1. November 2022
Im Sommer 1980 war es so weit. Drei Frauen mieteten leerstehende Räume in der Lindenallee 40 in Eimsbüttel. Eine gab Malkurse, eine lehrte das Töpfern und Frederike Frei eröffnete das Literaturpostamt. Das Wort Amt musste sie nach Beschwerden der Deutschen Bundespost schon bald aus dem Namen streichen. Es blieb die Literaturpost und die wuchs und gedieh. Du gehörtest zu den vielen, die sich für die Literaturpost engagierten.
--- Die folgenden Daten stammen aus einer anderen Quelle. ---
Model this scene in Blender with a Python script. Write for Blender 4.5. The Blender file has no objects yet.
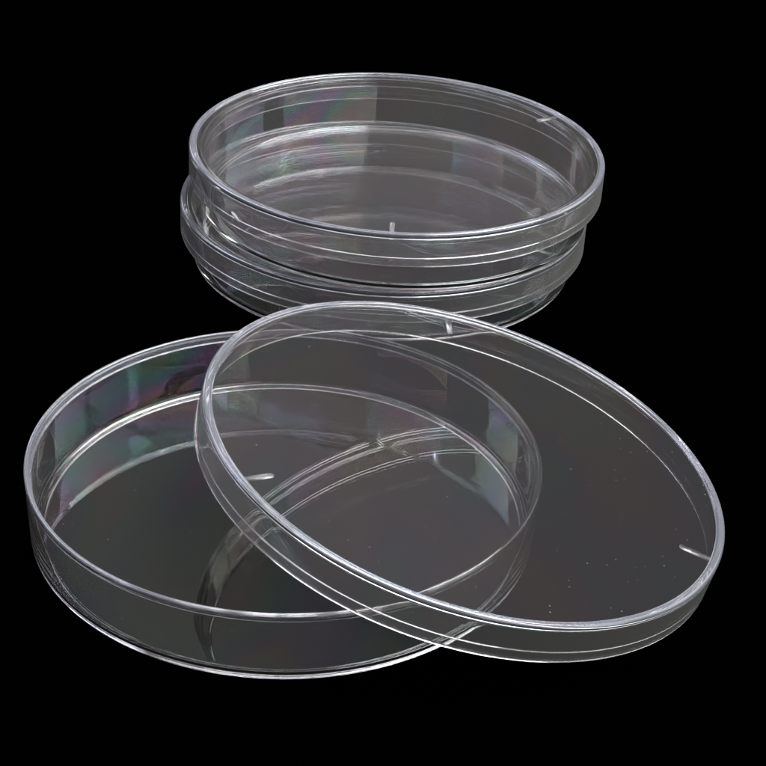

Sich engagieren, das hieß: Texte, die geschickt oder vorbeigebracht wurden, zu kopieren, zu sortieren und in DIN-A5-Briefumschläge einzutüten.
Es gab Literaturpostbriefe zu den Themen Liebe, Umwelt, Frauen, AKW, Natur, Arbeit, Knast, Dicksein als Frau, Tagebuch, Schule, Kinder und vieles mehr. Die Briefe wurden für 2,- DM das Stück auf Marktplätzen, bei Festivals, Lesungen etc. verkauft. In der Literaturpost wurden wöchentlich Rundumlesungen veranstaltet, bei denen jeder, der sich traute, jede, die es wollte, eigene Texte vorlesen konnte. Außerdem gab es zwei Schreibgruppen: die Frauenschreibgruppe und die gemischte Donnerstagsgruppe. Du als Mann nahmst naturgemäß an der Donnerstagsgruppe teil.
Hier tauche ich langsam am Horizont deines Lebens auf, aber noch können wir zusammen nicht kommen, denn ich war in der Frauenschreibgruppe und die traf sich mittwochs.